--- START OF Dataset excerpts ---
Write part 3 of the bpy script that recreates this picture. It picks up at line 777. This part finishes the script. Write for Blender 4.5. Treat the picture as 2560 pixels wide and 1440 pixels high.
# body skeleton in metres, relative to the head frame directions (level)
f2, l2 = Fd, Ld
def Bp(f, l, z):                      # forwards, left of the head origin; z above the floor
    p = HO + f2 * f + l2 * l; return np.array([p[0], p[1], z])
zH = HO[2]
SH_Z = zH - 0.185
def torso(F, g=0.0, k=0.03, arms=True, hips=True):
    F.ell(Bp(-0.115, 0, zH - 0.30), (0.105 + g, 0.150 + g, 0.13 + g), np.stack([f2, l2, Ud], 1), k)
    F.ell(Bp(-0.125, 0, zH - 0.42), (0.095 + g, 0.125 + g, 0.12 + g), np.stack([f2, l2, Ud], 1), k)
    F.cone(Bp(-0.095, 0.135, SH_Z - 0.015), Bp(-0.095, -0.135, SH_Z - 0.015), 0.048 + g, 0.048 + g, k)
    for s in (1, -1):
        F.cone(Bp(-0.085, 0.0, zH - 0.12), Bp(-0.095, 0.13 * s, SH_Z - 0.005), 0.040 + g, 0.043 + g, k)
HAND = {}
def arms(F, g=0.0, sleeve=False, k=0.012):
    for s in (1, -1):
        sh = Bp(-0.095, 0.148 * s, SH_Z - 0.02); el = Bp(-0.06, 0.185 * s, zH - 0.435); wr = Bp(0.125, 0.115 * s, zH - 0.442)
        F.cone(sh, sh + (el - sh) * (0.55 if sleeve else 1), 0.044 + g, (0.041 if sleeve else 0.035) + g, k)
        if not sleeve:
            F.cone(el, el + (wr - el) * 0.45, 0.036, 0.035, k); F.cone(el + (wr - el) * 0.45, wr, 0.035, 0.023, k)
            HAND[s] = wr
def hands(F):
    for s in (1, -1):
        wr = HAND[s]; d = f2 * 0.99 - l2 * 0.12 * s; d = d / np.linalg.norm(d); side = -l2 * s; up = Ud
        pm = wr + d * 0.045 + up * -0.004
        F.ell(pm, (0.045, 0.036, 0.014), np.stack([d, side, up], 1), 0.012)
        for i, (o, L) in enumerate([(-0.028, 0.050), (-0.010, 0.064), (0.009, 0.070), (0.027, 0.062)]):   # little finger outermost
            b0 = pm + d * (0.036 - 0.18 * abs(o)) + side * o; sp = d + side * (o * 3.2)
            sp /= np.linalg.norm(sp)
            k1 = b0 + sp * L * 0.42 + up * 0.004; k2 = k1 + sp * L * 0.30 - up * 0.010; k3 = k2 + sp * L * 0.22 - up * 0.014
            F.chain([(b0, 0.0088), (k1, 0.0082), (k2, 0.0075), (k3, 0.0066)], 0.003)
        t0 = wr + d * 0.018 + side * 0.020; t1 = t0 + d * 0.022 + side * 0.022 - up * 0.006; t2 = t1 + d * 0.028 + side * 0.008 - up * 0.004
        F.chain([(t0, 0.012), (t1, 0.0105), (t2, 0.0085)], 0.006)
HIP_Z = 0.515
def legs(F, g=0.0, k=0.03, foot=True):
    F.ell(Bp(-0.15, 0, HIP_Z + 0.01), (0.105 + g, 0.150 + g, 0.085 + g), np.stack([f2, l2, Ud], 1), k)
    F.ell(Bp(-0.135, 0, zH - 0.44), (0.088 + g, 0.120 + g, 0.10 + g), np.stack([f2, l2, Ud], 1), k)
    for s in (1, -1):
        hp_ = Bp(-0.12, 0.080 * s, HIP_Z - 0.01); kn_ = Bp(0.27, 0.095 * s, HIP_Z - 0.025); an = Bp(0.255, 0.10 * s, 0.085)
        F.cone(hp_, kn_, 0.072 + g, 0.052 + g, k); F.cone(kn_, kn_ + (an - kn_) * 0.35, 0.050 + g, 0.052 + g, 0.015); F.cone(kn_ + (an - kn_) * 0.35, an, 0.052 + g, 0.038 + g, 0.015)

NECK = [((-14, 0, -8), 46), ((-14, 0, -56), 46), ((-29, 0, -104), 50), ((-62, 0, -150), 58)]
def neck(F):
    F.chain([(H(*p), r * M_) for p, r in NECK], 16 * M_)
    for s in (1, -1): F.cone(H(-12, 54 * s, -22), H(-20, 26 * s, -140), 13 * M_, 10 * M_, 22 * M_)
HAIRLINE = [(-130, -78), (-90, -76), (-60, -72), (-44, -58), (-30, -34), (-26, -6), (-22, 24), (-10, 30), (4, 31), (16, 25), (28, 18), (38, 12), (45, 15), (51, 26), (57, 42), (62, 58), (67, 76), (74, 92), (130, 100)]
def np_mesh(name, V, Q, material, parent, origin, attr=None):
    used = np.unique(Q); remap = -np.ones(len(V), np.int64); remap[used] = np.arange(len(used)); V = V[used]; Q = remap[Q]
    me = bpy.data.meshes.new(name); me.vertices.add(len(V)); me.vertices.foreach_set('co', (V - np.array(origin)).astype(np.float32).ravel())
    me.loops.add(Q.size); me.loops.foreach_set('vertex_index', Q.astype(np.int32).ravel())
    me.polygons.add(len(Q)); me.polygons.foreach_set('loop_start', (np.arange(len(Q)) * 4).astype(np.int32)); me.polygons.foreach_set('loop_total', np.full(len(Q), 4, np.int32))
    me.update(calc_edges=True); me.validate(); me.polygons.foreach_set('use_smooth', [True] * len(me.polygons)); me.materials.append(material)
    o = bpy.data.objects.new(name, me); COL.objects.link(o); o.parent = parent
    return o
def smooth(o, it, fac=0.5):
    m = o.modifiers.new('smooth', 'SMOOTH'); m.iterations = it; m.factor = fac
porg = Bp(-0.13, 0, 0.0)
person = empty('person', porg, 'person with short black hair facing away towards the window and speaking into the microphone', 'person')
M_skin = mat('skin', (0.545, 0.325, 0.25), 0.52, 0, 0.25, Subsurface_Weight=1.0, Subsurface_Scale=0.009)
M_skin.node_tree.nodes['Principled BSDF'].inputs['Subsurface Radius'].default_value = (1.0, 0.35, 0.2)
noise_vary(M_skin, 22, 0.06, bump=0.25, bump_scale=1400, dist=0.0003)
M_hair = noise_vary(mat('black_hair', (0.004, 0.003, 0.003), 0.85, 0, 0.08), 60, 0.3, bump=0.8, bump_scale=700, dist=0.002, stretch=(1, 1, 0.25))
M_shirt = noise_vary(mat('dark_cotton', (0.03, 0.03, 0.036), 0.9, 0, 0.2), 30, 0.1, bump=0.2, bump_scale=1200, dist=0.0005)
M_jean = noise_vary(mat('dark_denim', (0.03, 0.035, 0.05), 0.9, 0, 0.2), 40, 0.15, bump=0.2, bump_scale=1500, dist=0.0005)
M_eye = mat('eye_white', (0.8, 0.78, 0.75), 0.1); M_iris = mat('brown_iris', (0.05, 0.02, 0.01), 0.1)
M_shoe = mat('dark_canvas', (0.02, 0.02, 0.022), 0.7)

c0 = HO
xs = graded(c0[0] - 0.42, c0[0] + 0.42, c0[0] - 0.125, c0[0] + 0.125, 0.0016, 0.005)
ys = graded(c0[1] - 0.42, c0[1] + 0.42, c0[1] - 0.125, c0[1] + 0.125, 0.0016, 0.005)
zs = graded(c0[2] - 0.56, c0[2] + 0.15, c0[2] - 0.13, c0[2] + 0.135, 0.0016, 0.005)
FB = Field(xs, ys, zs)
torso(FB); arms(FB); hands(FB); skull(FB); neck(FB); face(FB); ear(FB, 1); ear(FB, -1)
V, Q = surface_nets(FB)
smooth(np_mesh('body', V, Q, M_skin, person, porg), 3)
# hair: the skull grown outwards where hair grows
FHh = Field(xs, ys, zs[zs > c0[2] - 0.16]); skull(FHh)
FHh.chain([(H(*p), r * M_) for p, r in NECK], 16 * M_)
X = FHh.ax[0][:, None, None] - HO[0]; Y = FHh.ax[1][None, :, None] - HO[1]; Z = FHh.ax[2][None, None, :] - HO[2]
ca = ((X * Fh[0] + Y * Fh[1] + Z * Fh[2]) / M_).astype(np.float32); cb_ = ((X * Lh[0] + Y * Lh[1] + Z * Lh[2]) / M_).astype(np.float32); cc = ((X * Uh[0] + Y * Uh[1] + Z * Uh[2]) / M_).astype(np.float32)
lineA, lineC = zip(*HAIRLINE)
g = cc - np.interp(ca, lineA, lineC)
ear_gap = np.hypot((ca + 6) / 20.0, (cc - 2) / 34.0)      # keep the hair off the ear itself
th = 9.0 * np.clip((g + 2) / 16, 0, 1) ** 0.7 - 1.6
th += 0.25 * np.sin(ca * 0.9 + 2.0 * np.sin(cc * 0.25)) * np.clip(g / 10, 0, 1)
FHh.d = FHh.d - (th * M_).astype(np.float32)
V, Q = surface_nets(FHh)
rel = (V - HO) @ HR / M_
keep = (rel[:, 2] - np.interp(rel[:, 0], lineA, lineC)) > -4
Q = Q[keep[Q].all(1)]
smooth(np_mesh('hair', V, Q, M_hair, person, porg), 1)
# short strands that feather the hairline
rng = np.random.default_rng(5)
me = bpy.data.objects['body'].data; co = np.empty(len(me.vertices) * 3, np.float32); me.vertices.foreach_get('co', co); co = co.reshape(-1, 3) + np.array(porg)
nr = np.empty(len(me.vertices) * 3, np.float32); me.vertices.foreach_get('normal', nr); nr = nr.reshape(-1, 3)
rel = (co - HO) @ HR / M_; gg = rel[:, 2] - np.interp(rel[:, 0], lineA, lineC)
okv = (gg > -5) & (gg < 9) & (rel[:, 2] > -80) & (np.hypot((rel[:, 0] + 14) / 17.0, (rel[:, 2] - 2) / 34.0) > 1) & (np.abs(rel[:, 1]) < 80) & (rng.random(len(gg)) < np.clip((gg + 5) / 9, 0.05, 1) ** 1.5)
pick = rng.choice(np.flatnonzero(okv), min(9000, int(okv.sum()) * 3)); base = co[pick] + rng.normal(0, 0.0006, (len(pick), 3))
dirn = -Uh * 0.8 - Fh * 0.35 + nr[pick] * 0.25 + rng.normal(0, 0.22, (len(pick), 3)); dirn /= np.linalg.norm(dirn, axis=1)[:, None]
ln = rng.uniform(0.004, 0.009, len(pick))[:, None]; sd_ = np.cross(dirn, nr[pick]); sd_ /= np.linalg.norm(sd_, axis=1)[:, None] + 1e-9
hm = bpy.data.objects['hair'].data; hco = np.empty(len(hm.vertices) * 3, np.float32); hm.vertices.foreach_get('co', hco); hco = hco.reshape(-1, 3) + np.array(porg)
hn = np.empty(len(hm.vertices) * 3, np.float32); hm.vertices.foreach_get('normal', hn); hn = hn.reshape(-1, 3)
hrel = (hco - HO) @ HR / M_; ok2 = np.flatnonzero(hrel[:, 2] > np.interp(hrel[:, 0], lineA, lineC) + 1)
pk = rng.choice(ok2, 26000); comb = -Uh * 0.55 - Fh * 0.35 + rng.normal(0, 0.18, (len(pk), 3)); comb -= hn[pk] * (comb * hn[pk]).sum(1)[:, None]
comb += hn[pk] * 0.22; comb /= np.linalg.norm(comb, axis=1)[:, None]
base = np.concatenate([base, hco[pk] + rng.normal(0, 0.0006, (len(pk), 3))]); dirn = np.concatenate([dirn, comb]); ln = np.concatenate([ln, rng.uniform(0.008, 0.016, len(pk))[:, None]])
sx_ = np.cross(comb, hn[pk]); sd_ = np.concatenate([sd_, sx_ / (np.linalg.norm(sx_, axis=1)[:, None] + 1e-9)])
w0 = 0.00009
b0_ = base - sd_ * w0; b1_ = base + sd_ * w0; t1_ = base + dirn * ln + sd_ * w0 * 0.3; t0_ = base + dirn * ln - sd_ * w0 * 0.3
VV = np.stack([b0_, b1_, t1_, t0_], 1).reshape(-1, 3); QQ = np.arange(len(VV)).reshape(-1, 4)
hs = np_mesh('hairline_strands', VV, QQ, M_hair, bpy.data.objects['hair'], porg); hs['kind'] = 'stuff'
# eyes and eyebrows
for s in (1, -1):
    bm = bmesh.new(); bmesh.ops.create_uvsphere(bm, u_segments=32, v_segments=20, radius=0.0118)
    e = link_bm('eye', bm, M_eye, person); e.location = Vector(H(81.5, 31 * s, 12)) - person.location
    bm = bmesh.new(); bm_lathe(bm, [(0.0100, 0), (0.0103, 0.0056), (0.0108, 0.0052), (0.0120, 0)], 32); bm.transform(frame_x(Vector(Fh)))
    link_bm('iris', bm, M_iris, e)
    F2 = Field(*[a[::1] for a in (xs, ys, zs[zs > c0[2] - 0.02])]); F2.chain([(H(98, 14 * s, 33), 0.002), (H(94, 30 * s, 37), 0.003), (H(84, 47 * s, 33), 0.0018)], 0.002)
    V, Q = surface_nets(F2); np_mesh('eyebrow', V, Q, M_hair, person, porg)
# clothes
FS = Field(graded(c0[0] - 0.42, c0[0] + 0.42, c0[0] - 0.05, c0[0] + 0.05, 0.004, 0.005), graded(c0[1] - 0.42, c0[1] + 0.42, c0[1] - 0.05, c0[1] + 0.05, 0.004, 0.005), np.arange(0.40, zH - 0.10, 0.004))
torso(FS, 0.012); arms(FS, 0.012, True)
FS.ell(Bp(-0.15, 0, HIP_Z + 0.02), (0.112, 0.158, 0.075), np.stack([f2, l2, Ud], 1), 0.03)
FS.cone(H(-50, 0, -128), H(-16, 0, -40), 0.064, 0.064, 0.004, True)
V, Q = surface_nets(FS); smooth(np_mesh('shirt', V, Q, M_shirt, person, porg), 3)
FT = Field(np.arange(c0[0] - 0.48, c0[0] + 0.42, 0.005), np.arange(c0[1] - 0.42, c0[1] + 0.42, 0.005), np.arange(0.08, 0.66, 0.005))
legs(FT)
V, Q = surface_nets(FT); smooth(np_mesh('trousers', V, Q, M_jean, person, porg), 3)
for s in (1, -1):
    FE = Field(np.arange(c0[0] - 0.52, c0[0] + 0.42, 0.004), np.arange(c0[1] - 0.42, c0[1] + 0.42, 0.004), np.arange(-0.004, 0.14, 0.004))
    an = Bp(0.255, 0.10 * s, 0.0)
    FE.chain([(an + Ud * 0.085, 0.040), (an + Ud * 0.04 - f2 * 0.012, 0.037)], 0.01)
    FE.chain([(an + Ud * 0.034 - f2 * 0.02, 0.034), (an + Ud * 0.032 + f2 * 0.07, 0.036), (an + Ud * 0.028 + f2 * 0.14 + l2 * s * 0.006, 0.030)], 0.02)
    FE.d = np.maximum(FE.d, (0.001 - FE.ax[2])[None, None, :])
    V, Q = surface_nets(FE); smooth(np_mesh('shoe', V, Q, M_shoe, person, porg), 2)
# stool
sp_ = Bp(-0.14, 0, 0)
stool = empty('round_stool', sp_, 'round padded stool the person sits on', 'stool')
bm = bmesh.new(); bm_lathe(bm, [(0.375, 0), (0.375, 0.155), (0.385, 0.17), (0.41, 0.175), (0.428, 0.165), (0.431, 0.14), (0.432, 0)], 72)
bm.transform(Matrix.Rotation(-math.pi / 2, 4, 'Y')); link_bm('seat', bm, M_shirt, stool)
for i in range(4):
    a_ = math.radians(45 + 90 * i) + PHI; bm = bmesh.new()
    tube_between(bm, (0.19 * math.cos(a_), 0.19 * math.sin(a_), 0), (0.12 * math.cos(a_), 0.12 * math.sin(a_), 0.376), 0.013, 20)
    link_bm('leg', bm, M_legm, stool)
--- END OF Dataset excerpts ---
--- START OF Dataset excerpts ---
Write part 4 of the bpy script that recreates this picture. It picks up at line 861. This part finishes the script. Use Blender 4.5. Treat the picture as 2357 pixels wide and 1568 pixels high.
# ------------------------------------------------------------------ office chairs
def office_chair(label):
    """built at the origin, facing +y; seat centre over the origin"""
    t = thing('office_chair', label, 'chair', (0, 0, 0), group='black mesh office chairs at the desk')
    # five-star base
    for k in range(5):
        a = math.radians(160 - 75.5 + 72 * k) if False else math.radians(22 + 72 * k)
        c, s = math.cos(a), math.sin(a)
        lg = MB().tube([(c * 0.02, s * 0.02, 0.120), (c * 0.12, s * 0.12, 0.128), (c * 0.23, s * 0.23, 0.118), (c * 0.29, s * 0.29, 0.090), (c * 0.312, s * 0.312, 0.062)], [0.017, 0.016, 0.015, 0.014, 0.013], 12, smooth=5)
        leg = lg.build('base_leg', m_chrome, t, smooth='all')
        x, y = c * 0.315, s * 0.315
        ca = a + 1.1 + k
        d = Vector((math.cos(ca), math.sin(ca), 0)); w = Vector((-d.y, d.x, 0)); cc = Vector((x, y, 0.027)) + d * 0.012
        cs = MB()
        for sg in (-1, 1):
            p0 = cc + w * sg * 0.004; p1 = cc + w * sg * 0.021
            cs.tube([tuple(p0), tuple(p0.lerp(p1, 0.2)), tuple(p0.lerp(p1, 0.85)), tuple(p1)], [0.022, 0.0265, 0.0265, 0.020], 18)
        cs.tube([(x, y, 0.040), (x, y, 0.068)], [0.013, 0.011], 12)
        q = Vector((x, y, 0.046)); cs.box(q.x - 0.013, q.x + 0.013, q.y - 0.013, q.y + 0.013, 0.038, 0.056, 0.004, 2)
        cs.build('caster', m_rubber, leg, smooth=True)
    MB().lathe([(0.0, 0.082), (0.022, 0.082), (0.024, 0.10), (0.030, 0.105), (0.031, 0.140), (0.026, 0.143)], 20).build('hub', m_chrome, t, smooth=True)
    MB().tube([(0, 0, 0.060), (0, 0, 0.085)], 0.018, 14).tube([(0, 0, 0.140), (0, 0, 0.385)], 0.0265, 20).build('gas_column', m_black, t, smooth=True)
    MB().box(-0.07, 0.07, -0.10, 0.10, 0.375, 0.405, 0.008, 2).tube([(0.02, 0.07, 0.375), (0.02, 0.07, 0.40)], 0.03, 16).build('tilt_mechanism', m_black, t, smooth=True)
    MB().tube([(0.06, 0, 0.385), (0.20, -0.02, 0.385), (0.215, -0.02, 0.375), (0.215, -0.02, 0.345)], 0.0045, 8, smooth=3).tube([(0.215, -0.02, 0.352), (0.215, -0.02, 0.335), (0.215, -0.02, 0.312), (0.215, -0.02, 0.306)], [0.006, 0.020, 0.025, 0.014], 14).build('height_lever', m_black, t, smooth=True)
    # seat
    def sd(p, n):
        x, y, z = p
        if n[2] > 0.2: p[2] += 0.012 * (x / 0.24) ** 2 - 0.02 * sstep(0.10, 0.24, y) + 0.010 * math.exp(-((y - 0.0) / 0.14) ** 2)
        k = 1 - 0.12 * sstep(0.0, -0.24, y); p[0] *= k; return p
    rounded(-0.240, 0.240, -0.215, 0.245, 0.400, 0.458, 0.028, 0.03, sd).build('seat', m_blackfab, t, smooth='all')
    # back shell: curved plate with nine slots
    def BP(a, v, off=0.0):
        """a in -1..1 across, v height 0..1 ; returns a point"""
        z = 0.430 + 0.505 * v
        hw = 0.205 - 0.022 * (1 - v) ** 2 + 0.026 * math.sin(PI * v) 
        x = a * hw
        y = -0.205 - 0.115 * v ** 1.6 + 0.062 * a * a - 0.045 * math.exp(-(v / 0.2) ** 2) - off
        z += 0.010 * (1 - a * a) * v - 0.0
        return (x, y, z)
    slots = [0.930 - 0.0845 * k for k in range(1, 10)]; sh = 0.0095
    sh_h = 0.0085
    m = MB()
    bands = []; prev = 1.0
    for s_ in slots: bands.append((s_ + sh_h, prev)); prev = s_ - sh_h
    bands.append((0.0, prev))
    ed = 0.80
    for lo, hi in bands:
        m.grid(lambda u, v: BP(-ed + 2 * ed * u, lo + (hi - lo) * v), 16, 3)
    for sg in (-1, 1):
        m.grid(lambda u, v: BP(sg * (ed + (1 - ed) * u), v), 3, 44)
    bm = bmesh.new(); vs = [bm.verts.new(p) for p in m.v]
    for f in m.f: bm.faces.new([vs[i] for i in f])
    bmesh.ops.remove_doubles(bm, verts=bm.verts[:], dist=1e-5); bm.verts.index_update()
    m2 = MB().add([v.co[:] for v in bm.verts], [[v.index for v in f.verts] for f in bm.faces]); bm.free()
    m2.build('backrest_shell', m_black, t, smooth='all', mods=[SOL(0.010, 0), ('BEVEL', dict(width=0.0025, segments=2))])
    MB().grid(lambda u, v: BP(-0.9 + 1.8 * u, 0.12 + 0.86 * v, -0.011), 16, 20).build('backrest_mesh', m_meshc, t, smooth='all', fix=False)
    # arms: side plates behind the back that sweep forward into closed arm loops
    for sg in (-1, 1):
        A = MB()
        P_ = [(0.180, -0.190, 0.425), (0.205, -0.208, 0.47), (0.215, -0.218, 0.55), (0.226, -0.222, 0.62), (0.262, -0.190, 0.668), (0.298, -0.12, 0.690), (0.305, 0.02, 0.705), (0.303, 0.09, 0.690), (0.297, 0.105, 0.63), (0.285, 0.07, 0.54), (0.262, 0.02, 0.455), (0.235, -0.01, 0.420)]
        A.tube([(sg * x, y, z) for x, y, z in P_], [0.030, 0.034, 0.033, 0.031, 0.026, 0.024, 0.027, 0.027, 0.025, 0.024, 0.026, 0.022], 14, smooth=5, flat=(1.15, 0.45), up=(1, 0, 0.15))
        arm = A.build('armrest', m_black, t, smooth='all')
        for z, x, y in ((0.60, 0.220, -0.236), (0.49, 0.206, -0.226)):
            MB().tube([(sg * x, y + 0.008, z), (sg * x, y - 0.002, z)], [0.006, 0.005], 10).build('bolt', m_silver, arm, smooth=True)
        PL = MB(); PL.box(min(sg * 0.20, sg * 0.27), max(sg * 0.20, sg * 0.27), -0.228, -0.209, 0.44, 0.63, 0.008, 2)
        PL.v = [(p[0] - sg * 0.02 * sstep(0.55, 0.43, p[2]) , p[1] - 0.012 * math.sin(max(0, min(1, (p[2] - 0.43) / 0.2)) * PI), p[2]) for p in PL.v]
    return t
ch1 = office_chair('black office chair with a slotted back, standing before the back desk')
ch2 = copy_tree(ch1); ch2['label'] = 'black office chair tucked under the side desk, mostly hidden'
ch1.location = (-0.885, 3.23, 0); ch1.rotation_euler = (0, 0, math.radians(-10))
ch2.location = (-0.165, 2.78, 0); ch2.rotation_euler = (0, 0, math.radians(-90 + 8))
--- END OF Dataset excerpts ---
Set problem: Go over the data above and copy every line that has the word "Treat" in it.

Task solution:
Write part 3 of the bpy script that recreates this picture. It picks up at line 777. This part finishes the script. Write for Blender 4.5. Treat the picture as 2560 pixels wide and 1440 pixels high.
Write part 4 of the bpy script that recreates this picture. It picks up at line 861. This part finishes the script. Use Blender 4.5. Treat the picture as 2357 pixels wide and 1568 pixels high.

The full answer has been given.